▽
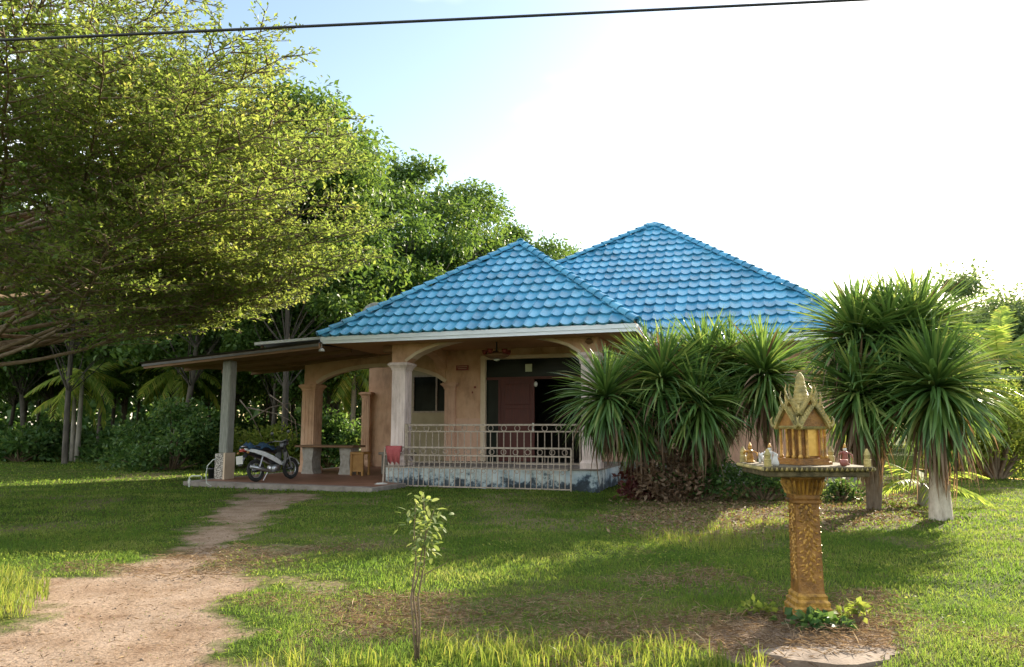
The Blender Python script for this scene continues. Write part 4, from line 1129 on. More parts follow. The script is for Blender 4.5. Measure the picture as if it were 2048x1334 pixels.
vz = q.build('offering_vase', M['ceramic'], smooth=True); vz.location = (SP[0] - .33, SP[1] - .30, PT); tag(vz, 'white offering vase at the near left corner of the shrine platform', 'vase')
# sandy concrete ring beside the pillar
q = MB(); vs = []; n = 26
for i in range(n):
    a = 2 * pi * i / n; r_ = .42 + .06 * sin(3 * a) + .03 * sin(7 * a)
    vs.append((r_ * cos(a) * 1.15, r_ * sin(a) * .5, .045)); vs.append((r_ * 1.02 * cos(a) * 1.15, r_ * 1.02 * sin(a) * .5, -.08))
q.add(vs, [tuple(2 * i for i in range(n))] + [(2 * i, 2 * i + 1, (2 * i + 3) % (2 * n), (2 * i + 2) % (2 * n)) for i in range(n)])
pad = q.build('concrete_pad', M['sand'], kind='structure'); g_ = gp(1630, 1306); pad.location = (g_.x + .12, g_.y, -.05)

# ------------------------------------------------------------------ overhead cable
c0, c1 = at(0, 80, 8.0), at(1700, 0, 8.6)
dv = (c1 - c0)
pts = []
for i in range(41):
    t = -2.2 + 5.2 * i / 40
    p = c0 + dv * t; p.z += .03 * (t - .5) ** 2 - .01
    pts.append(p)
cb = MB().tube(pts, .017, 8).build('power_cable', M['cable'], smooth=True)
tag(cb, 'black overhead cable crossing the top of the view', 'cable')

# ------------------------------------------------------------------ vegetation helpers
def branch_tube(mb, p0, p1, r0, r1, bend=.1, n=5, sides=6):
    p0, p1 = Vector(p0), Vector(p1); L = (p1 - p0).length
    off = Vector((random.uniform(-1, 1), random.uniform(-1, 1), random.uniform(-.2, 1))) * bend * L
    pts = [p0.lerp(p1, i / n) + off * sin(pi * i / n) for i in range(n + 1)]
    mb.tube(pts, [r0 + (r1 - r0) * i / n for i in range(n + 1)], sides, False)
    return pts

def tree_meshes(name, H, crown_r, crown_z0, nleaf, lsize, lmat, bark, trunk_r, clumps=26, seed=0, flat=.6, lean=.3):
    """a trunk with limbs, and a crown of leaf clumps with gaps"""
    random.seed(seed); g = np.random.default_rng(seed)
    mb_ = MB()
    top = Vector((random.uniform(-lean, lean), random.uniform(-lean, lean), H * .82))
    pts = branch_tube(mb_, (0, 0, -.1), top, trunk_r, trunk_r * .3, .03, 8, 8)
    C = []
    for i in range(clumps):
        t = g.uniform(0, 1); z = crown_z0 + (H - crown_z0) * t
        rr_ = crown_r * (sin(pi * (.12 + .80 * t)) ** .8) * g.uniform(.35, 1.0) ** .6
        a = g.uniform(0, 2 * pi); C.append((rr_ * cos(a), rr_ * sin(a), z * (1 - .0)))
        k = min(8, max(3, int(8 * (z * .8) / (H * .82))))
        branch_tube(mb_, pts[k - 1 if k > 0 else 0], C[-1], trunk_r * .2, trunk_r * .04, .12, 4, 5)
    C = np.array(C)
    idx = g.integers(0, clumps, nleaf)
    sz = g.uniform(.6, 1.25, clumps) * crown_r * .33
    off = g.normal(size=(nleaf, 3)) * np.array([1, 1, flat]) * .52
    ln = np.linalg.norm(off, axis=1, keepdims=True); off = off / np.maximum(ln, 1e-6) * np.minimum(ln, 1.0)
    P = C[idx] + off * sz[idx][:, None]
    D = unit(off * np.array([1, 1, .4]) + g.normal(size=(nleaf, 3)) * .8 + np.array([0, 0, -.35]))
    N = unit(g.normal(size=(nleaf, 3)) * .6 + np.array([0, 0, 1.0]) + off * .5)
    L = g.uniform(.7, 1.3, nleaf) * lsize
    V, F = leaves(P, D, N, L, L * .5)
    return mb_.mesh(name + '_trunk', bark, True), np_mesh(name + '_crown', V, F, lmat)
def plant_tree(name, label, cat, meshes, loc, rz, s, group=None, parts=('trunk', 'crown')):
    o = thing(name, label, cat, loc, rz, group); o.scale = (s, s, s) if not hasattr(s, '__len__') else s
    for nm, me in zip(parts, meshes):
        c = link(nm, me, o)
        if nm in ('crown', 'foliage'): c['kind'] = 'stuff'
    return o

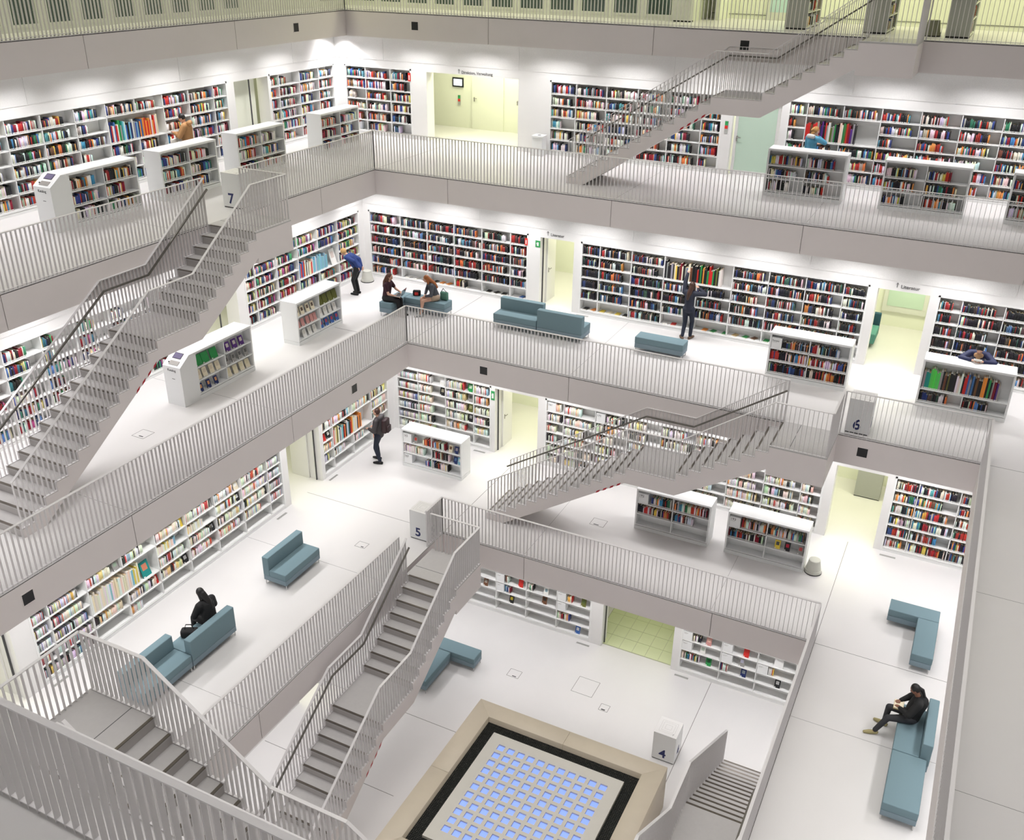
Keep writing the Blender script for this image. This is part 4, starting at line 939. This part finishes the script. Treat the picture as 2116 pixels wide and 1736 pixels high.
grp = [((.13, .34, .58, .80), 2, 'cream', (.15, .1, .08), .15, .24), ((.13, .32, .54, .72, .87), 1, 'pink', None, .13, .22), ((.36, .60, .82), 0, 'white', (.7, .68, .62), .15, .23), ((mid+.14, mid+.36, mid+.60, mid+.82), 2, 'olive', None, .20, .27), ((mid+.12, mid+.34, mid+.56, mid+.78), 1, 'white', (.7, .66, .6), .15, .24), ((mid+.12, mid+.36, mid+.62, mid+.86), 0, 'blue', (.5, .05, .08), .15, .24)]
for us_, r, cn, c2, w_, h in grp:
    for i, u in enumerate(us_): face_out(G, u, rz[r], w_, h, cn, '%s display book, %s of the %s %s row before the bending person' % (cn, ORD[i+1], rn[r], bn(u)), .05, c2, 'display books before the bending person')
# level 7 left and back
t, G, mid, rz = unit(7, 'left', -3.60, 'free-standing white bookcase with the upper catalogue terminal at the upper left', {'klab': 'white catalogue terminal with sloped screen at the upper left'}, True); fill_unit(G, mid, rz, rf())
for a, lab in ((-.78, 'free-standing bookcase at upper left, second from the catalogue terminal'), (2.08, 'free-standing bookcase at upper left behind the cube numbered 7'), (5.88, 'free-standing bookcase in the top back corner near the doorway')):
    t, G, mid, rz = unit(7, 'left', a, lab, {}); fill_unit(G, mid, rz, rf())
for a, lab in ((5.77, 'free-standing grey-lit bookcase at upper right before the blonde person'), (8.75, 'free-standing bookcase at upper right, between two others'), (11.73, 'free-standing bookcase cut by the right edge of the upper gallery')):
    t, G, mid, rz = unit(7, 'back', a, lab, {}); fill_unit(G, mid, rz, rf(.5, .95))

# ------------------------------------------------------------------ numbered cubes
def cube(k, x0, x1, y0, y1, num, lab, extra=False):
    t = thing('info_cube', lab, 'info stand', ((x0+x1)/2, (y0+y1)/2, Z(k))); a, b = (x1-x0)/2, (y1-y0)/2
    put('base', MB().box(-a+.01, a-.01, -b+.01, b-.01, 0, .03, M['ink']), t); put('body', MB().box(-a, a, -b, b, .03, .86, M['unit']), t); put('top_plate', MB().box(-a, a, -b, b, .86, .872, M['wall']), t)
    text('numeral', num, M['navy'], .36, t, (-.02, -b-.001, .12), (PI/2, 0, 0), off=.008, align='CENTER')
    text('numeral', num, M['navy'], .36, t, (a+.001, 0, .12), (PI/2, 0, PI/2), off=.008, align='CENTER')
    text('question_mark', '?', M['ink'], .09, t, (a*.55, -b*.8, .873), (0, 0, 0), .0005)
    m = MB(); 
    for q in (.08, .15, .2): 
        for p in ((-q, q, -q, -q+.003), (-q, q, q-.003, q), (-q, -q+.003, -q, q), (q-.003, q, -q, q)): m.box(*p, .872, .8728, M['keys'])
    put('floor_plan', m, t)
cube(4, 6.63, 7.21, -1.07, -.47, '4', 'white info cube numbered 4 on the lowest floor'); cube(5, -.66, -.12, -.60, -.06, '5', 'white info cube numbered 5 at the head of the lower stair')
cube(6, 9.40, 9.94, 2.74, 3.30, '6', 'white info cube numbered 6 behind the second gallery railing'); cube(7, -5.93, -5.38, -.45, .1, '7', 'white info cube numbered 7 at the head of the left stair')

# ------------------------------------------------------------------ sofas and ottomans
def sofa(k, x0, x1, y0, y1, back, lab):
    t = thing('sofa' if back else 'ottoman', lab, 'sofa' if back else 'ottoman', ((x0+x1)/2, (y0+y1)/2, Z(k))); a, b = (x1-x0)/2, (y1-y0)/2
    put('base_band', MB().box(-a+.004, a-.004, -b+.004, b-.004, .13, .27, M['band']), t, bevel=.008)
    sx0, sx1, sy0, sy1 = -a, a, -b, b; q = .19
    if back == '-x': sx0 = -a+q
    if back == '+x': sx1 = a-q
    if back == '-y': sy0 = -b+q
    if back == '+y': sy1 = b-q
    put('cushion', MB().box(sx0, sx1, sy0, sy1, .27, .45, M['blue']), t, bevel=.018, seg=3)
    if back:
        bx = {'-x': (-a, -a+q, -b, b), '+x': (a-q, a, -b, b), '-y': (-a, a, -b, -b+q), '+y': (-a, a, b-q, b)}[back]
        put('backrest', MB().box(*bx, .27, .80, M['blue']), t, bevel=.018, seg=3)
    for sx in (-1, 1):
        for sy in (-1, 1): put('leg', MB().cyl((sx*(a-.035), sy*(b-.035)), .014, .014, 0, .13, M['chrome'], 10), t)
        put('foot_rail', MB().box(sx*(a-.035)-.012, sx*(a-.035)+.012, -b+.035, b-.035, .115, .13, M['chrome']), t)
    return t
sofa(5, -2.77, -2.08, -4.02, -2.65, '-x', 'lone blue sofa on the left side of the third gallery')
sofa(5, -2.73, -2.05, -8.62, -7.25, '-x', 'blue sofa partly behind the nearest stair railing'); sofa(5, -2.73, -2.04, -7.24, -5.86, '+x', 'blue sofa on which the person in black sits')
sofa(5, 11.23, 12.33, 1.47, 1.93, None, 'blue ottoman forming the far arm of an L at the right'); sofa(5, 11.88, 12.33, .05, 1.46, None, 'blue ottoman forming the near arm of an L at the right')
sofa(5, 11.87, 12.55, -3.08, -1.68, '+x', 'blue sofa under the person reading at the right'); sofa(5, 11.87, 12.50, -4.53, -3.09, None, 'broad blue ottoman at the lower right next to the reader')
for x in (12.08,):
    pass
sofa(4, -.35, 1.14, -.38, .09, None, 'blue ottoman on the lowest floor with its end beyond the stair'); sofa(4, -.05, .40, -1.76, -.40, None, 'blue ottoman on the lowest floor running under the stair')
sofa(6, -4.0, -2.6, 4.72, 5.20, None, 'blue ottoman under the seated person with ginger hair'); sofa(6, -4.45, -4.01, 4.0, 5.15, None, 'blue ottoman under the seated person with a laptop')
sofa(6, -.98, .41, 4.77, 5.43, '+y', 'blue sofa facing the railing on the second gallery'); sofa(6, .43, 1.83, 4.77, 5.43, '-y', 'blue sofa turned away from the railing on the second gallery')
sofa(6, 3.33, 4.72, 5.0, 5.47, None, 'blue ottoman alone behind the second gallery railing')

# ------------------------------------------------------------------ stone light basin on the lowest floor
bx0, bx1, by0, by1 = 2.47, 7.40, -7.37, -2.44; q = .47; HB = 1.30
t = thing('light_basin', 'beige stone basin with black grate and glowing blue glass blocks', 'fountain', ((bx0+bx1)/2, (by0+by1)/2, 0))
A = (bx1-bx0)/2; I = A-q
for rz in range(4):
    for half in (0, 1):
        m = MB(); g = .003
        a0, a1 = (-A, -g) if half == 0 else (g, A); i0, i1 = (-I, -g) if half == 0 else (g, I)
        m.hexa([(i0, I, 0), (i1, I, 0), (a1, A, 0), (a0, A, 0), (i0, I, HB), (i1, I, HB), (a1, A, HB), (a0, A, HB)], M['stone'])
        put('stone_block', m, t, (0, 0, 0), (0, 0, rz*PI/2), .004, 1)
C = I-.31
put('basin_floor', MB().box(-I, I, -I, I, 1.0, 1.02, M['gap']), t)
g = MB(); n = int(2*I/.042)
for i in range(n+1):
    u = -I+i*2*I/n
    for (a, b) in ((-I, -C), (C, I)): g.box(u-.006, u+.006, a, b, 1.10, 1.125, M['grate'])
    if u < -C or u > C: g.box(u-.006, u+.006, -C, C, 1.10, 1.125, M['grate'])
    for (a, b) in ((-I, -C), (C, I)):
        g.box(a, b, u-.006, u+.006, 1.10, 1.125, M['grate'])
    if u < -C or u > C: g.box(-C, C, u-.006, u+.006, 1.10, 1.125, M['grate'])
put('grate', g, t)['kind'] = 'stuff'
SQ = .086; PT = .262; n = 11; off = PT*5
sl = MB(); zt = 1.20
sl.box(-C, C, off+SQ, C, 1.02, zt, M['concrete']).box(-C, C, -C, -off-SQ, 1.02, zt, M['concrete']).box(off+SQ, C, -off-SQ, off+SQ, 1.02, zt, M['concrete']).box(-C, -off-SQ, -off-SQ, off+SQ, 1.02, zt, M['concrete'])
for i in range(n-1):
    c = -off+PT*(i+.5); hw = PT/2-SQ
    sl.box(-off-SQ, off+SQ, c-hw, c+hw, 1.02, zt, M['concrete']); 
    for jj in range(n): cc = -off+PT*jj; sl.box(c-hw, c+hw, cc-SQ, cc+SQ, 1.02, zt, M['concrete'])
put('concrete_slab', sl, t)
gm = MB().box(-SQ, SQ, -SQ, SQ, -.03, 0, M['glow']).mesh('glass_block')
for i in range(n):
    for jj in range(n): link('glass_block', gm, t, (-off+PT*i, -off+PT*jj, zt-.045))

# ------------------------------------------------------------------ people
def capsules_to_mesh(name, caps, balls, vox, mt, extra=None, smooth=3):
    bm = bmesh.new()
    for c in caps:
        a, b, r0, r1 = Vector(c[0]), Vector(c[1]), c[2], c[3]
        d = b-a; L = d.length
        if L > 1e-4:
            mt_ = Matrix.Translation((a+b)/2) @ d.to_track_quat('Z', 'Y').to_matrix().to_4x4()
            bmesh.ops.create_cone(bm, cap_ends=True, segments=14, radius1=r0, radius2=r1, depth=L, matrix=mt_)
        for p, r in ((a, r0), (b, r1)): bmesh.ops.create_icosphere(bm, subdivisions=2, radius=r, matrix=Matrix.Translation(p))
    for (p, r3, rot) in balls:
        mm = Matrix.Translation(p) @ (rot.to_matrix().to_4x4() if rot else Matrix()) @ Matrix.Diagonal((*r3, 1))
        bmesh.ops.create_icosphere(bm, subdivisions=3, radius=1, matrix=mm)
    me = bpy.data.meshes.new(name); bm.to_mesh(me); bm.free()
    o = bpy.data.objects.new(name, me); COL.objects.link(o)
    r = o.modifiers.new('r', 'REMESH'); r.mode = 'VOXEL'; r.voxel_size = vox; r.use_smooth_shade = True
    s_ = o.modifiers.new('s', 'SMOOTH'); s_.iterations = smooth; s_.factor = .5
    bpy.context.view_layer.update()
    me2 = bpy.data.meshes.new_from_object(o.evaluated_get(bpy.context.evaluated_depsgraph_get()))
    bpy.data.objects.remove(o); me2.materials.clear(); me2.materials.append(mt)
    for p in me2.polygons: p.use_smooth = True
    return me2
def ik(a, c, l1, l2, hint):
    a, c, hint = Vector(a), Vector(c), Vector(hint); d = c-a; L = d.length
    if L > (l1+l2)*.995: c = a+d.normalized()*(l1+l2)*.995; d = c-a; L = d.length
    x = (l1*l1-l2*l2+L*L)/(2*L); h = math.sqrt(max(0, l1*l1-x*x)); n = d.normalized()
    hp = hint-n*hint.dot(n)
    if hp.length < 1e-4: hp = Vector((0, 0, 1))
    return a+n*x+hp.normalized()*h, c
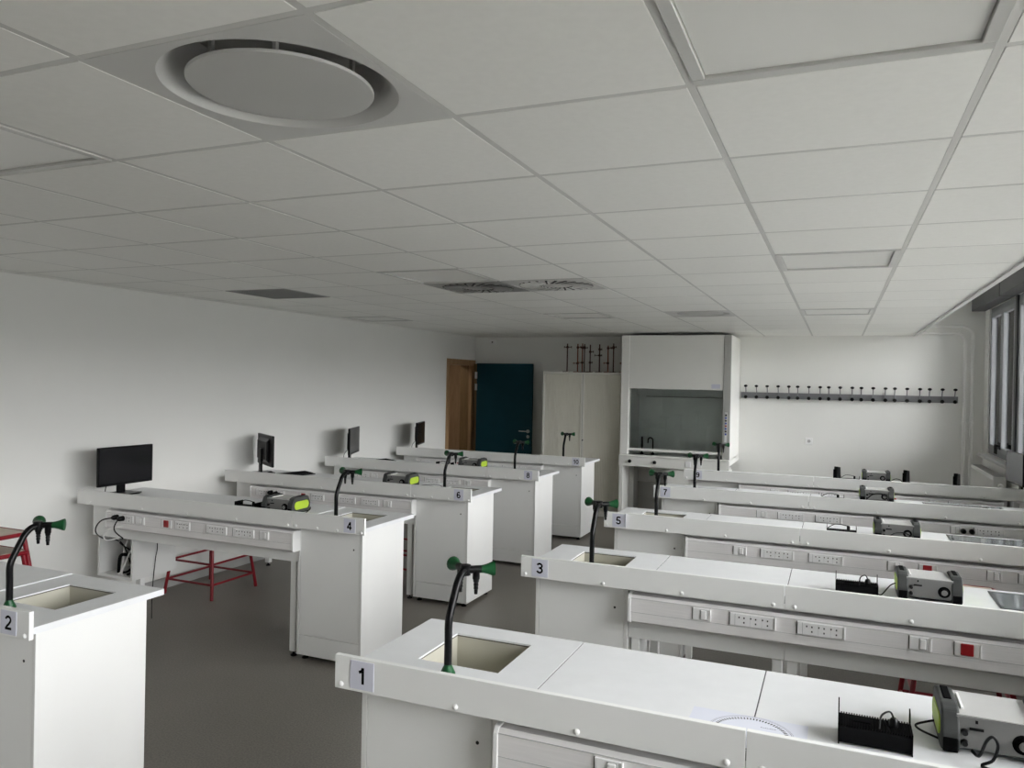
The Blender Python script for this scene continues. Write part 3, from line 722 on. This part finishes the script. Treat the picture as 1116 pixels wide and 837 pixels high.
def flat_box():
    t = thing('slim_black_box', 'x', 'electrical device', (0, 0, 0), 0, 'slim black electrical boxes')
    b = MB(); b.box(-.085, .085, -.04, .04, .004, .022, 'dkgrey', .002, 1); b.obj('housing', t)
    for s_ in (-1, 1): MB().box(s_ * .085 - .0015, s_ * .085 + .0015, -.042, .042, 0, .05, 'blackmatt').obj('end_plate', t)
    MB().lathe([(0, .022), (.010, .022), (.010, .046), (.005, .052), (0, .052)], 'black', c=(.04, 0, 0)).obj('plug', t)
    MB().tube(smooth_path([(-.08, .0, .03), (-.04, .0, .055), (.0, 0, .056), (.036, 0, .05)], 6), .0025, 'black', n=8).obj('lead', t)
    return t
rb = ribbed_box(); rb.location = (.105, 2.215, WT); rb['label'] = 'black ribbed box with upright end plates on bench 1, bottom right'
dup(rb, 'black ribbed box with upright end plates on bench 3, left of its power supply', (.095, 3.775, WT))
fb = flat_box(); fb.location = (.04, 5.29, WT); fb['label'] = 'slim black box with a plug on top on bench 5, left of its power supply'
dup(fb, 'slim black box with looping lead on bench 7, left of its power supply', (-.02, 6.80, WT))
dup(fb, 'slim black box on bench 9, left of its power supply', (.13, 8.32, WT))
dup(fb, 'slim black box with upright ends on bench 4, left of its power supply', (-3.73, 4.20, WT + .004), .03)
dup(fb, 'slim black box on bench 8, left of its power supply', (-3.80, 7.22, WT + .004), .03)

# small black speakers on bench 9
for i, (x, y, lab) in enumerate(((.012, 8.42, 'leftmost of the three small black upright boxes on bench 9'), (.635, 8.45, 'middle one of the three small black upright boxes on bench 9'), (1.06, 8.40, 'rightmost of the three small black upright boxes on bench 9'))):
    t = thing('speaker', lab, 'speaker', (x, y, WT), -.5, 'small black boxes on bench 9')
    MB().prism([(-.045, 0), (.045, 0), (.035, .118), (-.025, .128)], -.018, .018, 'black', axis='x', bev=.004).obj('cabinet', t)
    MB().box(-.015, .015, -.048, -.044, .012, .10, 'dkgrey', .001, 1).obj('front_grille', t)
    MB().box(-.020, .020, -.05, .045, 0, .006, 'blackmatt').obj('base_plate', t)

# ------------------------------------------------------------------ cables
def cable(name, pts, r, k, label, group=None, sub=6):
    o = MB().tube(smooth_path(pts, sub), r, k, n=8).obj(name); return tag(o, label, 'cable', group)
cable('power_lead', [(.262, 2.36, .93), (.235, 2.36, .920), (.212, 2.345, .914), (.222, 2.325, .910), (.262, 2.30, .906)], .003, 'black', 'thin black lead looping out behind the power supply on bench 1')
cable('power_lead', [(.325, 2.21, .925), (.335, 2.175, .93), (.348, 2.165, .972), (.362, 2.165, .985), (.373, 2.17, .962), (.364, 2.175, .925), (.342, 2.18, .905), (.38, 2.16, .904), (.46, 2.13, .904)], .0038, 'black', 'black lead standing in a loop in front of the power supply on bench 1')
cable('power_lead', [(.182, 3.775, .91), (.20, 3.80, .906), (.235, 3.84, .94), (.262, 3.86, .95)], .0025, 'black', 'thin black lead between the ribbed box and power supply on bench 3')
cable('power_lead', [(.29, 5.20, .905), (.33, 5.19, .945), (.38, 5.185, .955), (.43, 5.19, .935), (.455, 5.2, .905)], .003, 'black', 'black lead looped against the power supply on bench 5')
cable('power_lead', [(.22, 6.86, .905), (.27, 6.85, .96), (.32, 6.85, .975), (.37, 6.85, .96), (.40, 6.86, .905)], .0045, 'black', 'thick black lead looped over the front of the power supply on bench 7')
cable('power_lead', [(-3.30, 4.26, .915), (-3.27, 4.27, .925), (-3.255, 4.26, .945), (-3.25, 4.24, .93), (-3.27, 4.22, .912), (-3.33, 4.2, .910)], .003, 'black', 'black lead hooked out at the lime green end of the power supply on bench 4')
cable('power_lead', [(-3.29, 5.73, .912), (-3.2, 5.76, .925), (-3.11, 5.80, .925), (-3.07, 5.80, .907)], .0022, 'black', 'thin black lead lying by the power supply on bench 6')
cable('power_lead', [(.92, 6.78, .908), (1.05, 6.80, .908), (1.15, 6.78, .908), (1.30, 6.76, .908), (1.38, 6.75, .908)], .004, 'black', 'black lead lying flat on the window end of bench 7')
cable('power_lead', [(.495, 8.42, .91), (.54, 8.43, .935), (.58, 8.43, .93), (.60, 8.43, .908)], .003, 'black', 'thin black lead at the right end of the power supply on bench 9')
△
TASK DIRECTIONS:
Please print exactly, and only, the lines from the line with "837 pixels high." to the line with "dup(fb, 'slim black box on bench 8, left", both included.

THE COMPLETED TASK:
The Blender Python script for this scene continues. Write part 3, from line 722 on. This part finishes the script. Treat the picture as 1116 pixels wide and 837 pixels high.
def flat_box():
    t = thing('slim_black_box', 'x', 'electrical device', (0, 0, 0), 0, 'slim black electrical boxes')
    b = MB(); b.box(-.085, .085, -.04, .04, .004, .022, 'dkgrey', .002, 1); b.obj('housing', t)
    for s_ in (-1, 1): MB().box(s_ * .085 - .0015, s_ * .085 + .0015, -.042, .042, 0, .05, 'blackmatt').obj('end_plate', t)
    MB().lathe([(0, .022), (.010, .022), (.010, .046), (.005, .052), (0, .052)], 'black', c=(.04, 0, 0)).obj('plug', t)
    MB().tube(smooth_path([(-.08, .0, .03), (-.04, .0, .055), (.0, 0, .056), (.036, 0, .05)], 6), .0025, 'black', n=8).obj('lead', t)
    return t
rb = ribbed_box(); rb.location = (.105, 2.215, WT); rb['label'] = 'black ribbed box with upright end plates on bench 1, bottom right'
dup(rb, 'black ribbed box with upright end plates on bench 3, left of its power supply', (.095, 3.775, WT))
fb = flat_box(); fb.location = (.04, 5.29, WT); fb['label'] = 'slim black box with a plug on top on bench 5, left of its power supply'
dup(fb, 'slim black box with looping lead on bench 7, left of its power supply', (-.02, 6.80, WT))
dup(fb, 'slim black box on bench 9, left of its power supply', (.13, 8.32, WT))
dup(fb, 'slim black box with upright ends on bench 4, left of its power supply', (-3.73, 4.20, WT + .004), .03)
dup(fb, 'slim black box on bench 8, left of its power supply', (-3.80, 7.22, WT + .004), .03)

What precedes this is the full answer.